Scripts that build scenes
....
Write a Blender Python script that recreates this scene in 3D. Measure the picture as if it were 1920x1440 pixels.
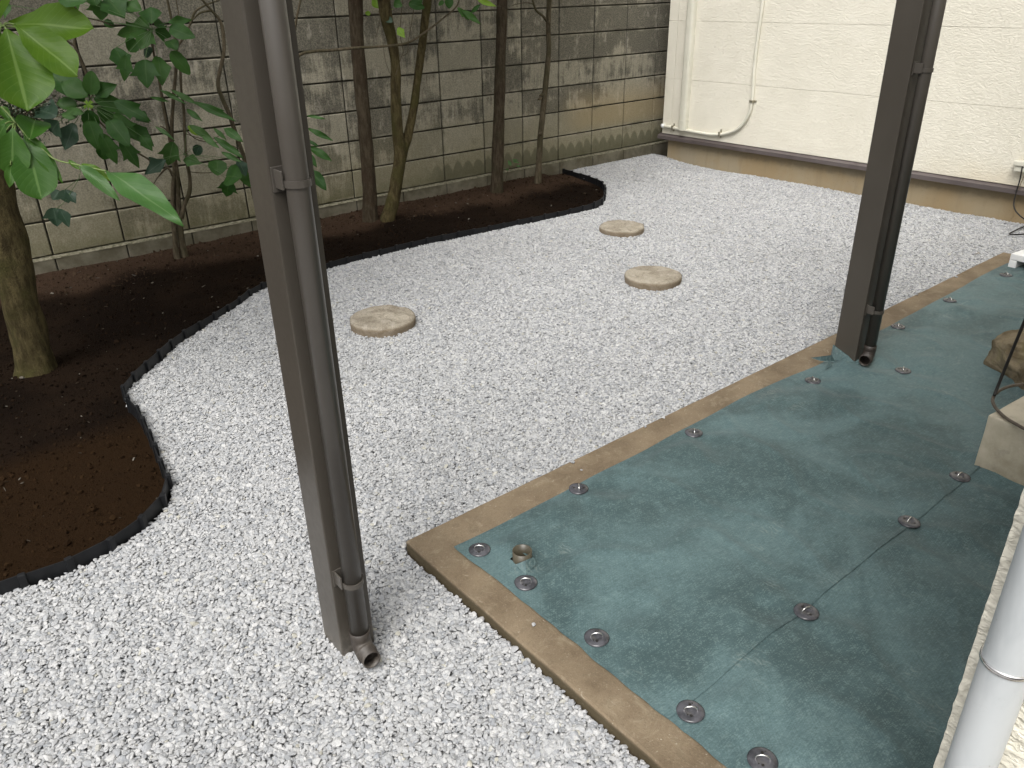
import bpy, bmesh, math, random
import numpy as np
from mathutils import Vector, Matrix, noise as mnoise
random.seed(7); rng = np.random.default_rng(7)
for o in list(bpy.data.objects): bpy.data.objects.remove(o)
S = bpy.context.scene
COL = S.collection

# ------------------------------------------------------------------ camera
F = 1488.52; CAMZ = 1.4771
RT = np.array([[0.7708922, -0.6366926, -0.0186501], [-0.2979778, -0.3345969, -0.8940101], [0.5629693, 0.6947427, -0.4476584]])
cam = bpy.data.cameras.new('camera'); co = bpy.data.objects.new('camera', cam); COL.objects.link(co)
cam.sensor_width = 36; cam.lens = F / 1920 * 36; cam.clip_start = .02; cam.clip_end = 500
M = Matrix((RT[0], -RT[1], -RT[2])).transposed().to_4x4(); M.translation = (0, 0, CAMZ)
co.matrix_world = M; S.camera = co

# ------------------------------------------------------------------ sky, sun, exposure
SUN_EL, SUN_AZ = math.radians(56), math.radians(212)      # azimuth in the xy plane, measured from +X
W = bpy.data.worlds.new('World'); S.world = W; W.use_nodes = True
wn = W.node_tree; wn.nodes.clear()
sky = wn.nodes.new('ShaderNodeTexSky'); sky.sky_type = 'NISHITA'; sky.sun_disc = False
sky.sun_elevation = SUN_EL; sky.sun_rotation = math.radians(90) - SUN_AZ
sky.air_density = 1.0; sky.dust_density = 6.0; sky.ozone_density = 1.0
hs = wn.nodes.new('ShaderNodeHueSaturation'); hs.inputs['Saturation'].default_value = .12
bg = wn.nodes.new('ShaderNodeBackground'); bg.inputs['Strength'].default_value = .15
wo = wn.nodes.new('ShaderNodeOutputWorld')
wn.links.new(sky.outputs[0], hs.inputs['Color']); wn.links.new(hs.outputs[0], bg.inputs['Color']); wn.links.new(bg.outputs[0], wo.inputs[0])
sl = bpy.data.lights.new('sun', 'SUN'); sl.energy = 1.35; sl.angle = math.radians(28); sl.color = (1, .965, .91)
so = bpy.data.objects.new('sun', sl); COL.objects.link(so)
sd = Vector((math.cos(SUN_EL) * math.cos(SUN_AZ), math.cos(SUN_EL) * math.sin(SUN_AZ), math.sin(SUN_EL)))
so.rotation_euler = sd.to_track_quat('Z', 'Y').to_euler(); so.location = (0, 0, 8)
S.view_settings.view_transform = 'Standard'; S.view_settings.look = 'None'
S.view_settings.exposure = 0.46; S.view_settings.gamma = 1; S.view_settings.use_curve_mapping = False
S.render.engine = 'CYCLES'

# ------------------------------------------------------------------ pixel of the photograph -> point of the place
def ray(x, y): return np.array([(x - 960) / F, (y - 720) / F, 1.0]) @ RT
def onz(x, y, z=0.0):
    d = ray(x, y); t = (z - CAMZ) / d[2]; return Vector((d[0] * t, d[1] * t, z))
def ony(x, y, Y):
    d = ray(x, y); t = Y / d[1]; return Vector((d[0] * t, Y, CAMZ + d[2] * t))
def onx(x, y, X):
    d = ray(x, y); t = X / d[0]; return Vector((X, d[1] * t, CAMZ + d[2] * t))

# ------------------------------------------------------------------ object helpers
def tag(o, label=None, cat=None, group=None, kind=None):
    if label: o['label'] = label
    if cat: o['category'] = cat
    if group: o['group'] = group
    if kind: o['kind'] = kind
    return o
def link(name, me, mat=None, parent=None, loc=None):
    o = bpy.data.objects.new(name, me); COL.objects.link(o)
    if mat and me and not me.materials: me.materials.append(mat)
    if parent: o.parent = parent
    if loc is not None: o.location = loc
    return o
def empty(name, loc=(0, 0, 0), **k):
    o = bpy.data.objects.new(name, None); COL.objects.link(o); o.location = loc; o.empty_display_size = .1
    return tag(o, **k)
def mesh(name, V, Fc, smooth=False):
    me = bpy.data.meshes.new(name); me.from_pydata([tuple(v) for v in V], [], [tuple(f) for f in Fc]); me.update()
    if smooth: me.polygons.foreach_set('use_smooth', [True] * len(me.polygons))
    return me
def from_bm(name, bm, smooth=False):
    me = bpy.data.meshes.new(name); bm.to_mesh(me); bm.free()
    if smooth: me.polygons.foreach_set('use_smooth', [True] * len(me.polygons))
    return me
def add_box(bm, a, b, bev=0.0, seg=1):
    n = len(bm.verts)
    r = bmesh.ops.create_cube(bm, size=1)
    c = [(a[i] + b[i]) / 2 for i in range(3)]; s = [abs(b[i] - a[i]) for i in range(3)]
    for v in r['verts']: v.co = Vector((c[0] + v.co.x * s[0], c[1] + v.co.y * s[1], c[2] + v.co.z * s[2]))
    if bev:
        es = list({e for v in r['verts'] for e in v.link_edges})
        bmesh.ops.bevel(bm, geom=es, offset=bev, segments=seg, affect='EDGES', profile=.6)
def box_me(name, a, b, bev=0.0, seg=1):
    bm = bmesh.new(); add_box(bm, a, b, bev, seg); return from_bm(name, bm)
def tube_data(P, R, n=8, cap=True, wob=0.0, seed=0):
    P = [Vector(p) for p in P]; V = []; Fc = []
    up = Vector((0, 0, 1)); prev = None
    for i, p in enumerate(P):
        t = (P[min(i + 1, len(P) - 1)] - P[max(i - 1, 0)]).normalized()
        if prev is None:
            u = t.cross(Vector((1, .3, .1)));  u = u if u.length > .1 else t.cross(up); u.normalize()
        else: u = (prev - t * prev.dot(t)).normalized()
        prev = u; w = t.cross(u); r = R[i] if hasattr(R, '__len__') else R
        for k in range(n):
            a = 2 * math.pi * k / n; rr = r
            if wob: rr = r * (1 + wob * mnoise.noise(Vector((math.cos(a) * 1.3 + seed, math.sin(a) * 1.3, p.z * 9 + p.x * 3))))
            V.append(p + (u * math.cos(a) + w * math.sin(a)) * rr)
    for i in range(len(P) - 1):
        for k in range(n):
            a = i * n + k; b = i * n + (k + 1) % n; Fc.append((a, b, b + n, a + n))
    if cap: Fc.append(tuple(range(n))[::-1]); Fc.append(tuple(range(len(V) - n, len(V))))
    return V, Fc
def tube(name, P, R, n=8, cap=True, wob=0.0, seed=0):
    return mesh(name, *tube_data(P, R, n, cap, wob, seed), smooth=True)
def join_data(parts):
    V = []; Fc = []
    for v, f in parts:
        o = len(V); V += list(v); Fc += [tuple(i + o for i in q) for q in f]
    return V, Fc
def smooth_path(P, n=6):
    P = [Vector(p) for p in P]
    if len(P) < 3: return P
    out = []
    for i in range(len(P) - 1):
        a = P[max(i - 1, 0)]; b = P[i]; c = P[i + 1]; d = P[min(i + 2, len(P) - 1)]
        for k in range(n):
            t = k / n
            out.append(.5 * ((2 * b) + (c - a) * t + (2 * a - 5 * b + 4 * c - d) * t * t + (3 * b - a - 3 * c + d) * t ** 3))
    return out + [P[-1]]
def lerp_list(R, m):
    if not hasattr(R, '__len__'): R = [R, R]
    return list(np.interp(np.linspace(0, 1, m), np.linspace(0, 1, len(R)), R))
def hollow_pipe(P, R, n=24, th=.002):
    V, Fc = tube_data(P, R, n, cap=False); Rl = R if hasattr(R, '__len__') else [R] * len(P)
    V2, F2 = tube_data(P, [r - th for r in Rl], n, cap=False); o = len(V)
    Fc = Fc + [tuple(i + o for i in f[::-1]) for f in F2]
    last = (len(P) - 1) * n
    for k in range(n):
        k2 = (k + 1) % n
        Fc.append((last + k, last + k2, o + last + k2, o + last + k)); Fc.append((k2, k, o + k, o + k2))
    return list(V) + list(V2), Fc

# ------------------------------------------------------------------ material helpers
class NT:
    def __init__(s, name):
        s.m = bpy.data.materials.new(name); s.m.use_nodes = True; s.t = s.m.node_tree; s.t.nodes.clear()
        s.out = s.n('ShaderNodeOutputMaterial'); s.b = s.n('ShaderNodeBsdfPrincipled'); s.l(s.b.outputs[0], s.out.inputs[0])
    def n(s, t, **k):
        x = s.t.nodes.new(t)
        for a, b in k.items(): setattr(x, a, b)
        return x
    def l(s, a, b): s.t.links.new(a, b)
    def put(s, sock, v):
        if v is None: return
        if isinstance(v, bpy.types.NodeSocket): s.l(v, sock)
        elif isinstance(v, (tuple, list)) and len(v) == 3 and sock.type == 'RGBA': sock.default_value = (*v, 1)
        else: sock.default_value = v
    def pos(s): return s.n('ShaderNodeNewGeometry').outputs['Position']
    def obj(s): return s.n('ShaderNodeTexCoord').outputs['Object']
    def mapping(s, v, sc=(1, 1, 1), rot=(0, 0, 0)):
        x = s.n('ShaderNodeMapping'); s.l(v, x.inputs[0]); x.inputs['Scale'].default_value = sc; x.inputs['Rotation'].default_value = rot; return x.outputs[0]
    def fibre(s, v, lx, ly, ang):
        x = s.n('ShaderNodeMapping', vector_type='TEXTURE'); s.l(v, x.inputs[0]); x.inputs['Scale'].default_value = (lx, ly, 1); x.inputs['Rotation'].default_value = (0, 0, ang); return x.outputs[0]
    def noise(s, sc, det=4, rough=.55, v=None, dist=0):
        x = s.n('ShaderNodeTexNoise'); x.inputs['Scale'].default_value = sc; x.inputs['Detail'].default_value = det
        x.inputs['Roughness'].default_value = rough; x.inputs['Distortion'].default_value = dist
        s.put(x.inputs['Vector'], v if v is not None else s.pos()); return x.outputs[0]
    def vor(s, sc, v=None, feat='F1', out='Distance'):
        x = s.n('ShaderNodeTexVoronoi', feature=feat); x.inputs['Scale'].default_value = sc
        s.put(x.inputs['Vector'], v if v is not None else s.pos()); return x.outputs[out]
    def ramp(s, f, a, b, va=0.0, vb=1.0, smooth=True):
        x = s.n('ShaderNodeMapRange', interpolation_type='SMOOTHSTEP' if smooth else 'LINEAR'); s.put(x.inputs[0], f)
        for i, q in zip((1, 2, 3, 4), (a, b, va, vb)): s.put(x.inputs[i], q)
        return x.outputs[0]
    def math(s, op, a, b=0.0, clamp=False):
        x = s.n('ShaderNodeMath', operation=op, use_clamp=clamp); s.put(x.inputs[0], a); s.put(x.inputs[1], b); return x.outputs[0]
    def mix(s, f, a, b, mode='MIX'):
        x = s.n('ShaderNodeMix', data_type='RGBA', blend_type=mode); s.put(x.inputs[0], f); s.put(x.inputs[6], a); s.put(x.inputs[7], b); return x.outputs[2]
    def sep(s, v):
        x = s.n('ShaderNodeSeparateXYZ'); s.l(v, x.inputs[0]); return x.outputs
    def bump(s, h, strength=.3, dist=.01, nrm=None):
        x = s.n('ShaderNodeBump'); x.inputs['Strength'].default_value = strength; x.inputs['Distance'].default_value = dist
        s.put(x.inputs['Height'], h)
        if nrm is not None: s.l(nrm, x.inputs['Normal'])
        return x.outputs[0]
    def fin(s, col, rough=.8, nrm=None, metal=0.0, spec=.5, **k):
        s.put(s.b.inputs['Base Color'], col); s.put(s.b.inputs['Roughness'], rough); s.put(s.b.inputs['Metallic'], metal)
        s.put(s.b.inputs['Specular IOR Level'], spec)
        if nrm is not None: s.l(nrm, s.b.inputs['Normal'])
        for a, b in k.items(): s.put(s.b.inputs[a], b)
        return s.m
    def rnd(s): return s.n('ShaderNodeObjectInfo').outputs['Random']

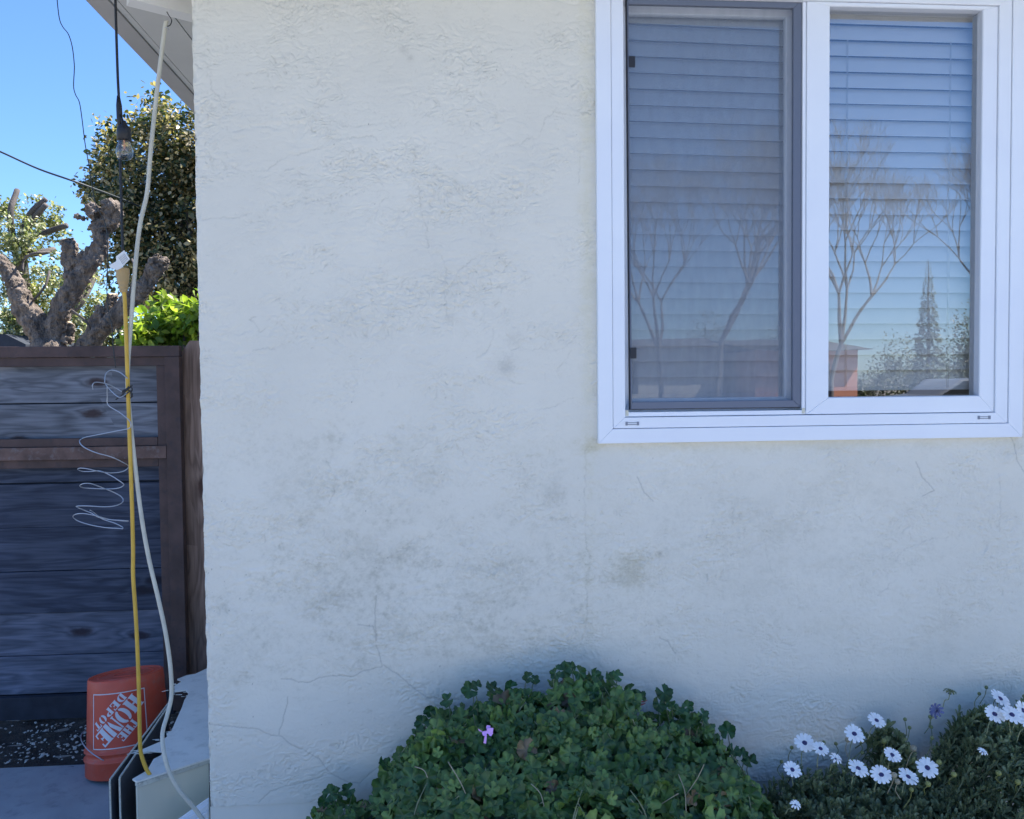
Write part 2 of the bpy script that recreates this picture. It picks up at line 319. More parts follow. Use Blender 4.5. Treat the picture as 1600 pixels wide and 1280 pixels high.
....
(THE PROBLEM) Set down again, exactly, the lines of the material above from its first line to the one with "co.matrix_world = M; S.camera = co", inclusive. Leave the pictures out.

(REPLY)
Write a Blender Python script that recreates this scene in 3D. Measure the picture as if it were 1920x1440 pixels.
import bpy, bmesh, math, random
import numpy as np
from mathutils import Vector, Matrix, noise as mnoise
random.seed(7); rng = np.random.default_rng(7)
for o in list(bpy.data.objects): bpy.data.objects.remove(o)
S = bpy.context.scene
COL = S.collection

# ------------------------------------------------------------------ camera
F = 1488.52; CAMZ = 1.4771
RT = np.array([[0.7708922, -0.6366926, -0.0186501], [-0.2979778, -0.3345969, -0.8940101], [0.5629693, 0.6947427, -0.4476584]])
cam = bpy.data.cameras.new('camera'); co = bpy.data.objects.new('camera', cam); COL.objects.link(co)
cam.sensor_width = 36; cam.lens = F / 1920 * 36; cam.clip_start = .02; cam.clip_end = 500
M = Matrix((RT[0], -RT[1], -RT[2])).transposed().to_4x4(); M.translation = (0, 0, CAMZ)
co.matrix_world = M; S.camera = co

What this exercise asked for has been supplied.